En 1966, el prestigioso periodista uruguayo Franklin Morales le hizo una nota al Negro Jefe, la primera en la que hablaba de los hechos del Maracaná y la última con definiciones tan tajantes como las que no quiso volver a repetir jamás. Hoy, a once años de su muerte, vale señalar aquellas declaraciones de este ícono del fútbol charrúa:

- ¿El Maracanazo? Fue una lotería. Compramos un billete y salió con la grande. Ellos tenían un gran equipo, nosotros también, pero un partido de esos siempre se gana con mucha suerte. ¿La pelota bajo el brazo cuando Brasil se puso 1 a 0? Eso se agrandó mucho. Rossi o Perucca habrían hecho lo mismo. Recién comenzaba el segundo tiempo, llegó el gol de Friaza, las tribunas eran un infierno, volaban más cohetes que en un remate y tenía que hacer lo que hice. Demorar en lo posible la reanudación, porque si nos movíamos enseguida nos comíamos cinco. Logré el propósito, de la alegría pasaron a los silbidos, se pusieron nerviosos, nosotros nos tranquilizamos y entonces sí largué la pelota. Estuvo al borde de la expulsión, pero hasta en eso tuve suerte. Después llegaron los goles de Schiaffino y de Ghiggia. Nada más.

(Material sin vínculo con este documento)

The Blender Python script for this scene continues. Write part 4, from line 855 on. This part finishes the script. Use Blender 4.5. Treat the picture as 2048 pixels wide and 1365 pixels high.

El oyente no entrenado en anécdotas mundialistas, se estará preguntando qué fue lo que realmente sucedió en aquella mítica final. Bien, lo que pasó fue que Brasil que, jugaba de local en un estadio construido especialmente para la ocasión, con una torcida enfervorizada alentando, consiguió marcar un gol a los dos minutos del segundo tiempo de aquella final de 1950. Así, el equipo favorito, se ponía en ventaja en la contienda. Acto seguido, Obdulio Varela tomó rápidamente la pelota, y sin desprenderse de ella se dirigió al juez, Mr. George Harris de Inglaterra, para quejarse dado que para él, ese gol debía anularse; había sido hecho en situación de fuera de juego. Obviamente, el Negro Jefe hizo su reclamo en el idioma español, pero como el árbitro de las Islas Británicas no hablaba dicho idioma, hubo que llamar a un intérprete; este tardó en llegar, con lo cual el tiempo estaba pasando y por dicho motivo el reinicio del juego se demoraba. Según se comenta, en aquel momento Obdulio comentó: “Yo había visto al juez de línea levantando la bandera. Claro, el hombre la bajó en seguida, no fuera que lo mataran. Me insultaba el estadio entero por la demora del juego, pero no tuve temor… ¡Si me banqué aquellas luchas en canchas sin alambrado, de matar o morir, me iba a asustar allí, que tenía todas las garantías! Sabía lo que estaba haciendo. Ahí me di cuenta que si no enfriábamos el juego, esa máquina de jugar al fútbol nos iba a demoler. Lo que hice fue demorar la reanudación del juego, nada más. Esos tigres nos comían si les servíamos el bocado muy rápido”. Bueno; lo que sucedió después de esta maniobra estratégica perfecta, es que los brasileños se desorientaron, parecían no entender que estaban dentro de un campo de juego; estaban asustados. A los 17 minutos del segundo tiempo Shciaffino empata el partido. Finalmente, el jugador Ghiggia, tras una jugada inesperada, marca el segundo tanto para Uruguay. Instantáneamente, ese monstruo llamado Maracaná, que había nacido para albergar la gloria del Brasil, pasó a convertirse en el telón de fondo sobre el cual los rioplatenses dibujaron su mejor página futbolística.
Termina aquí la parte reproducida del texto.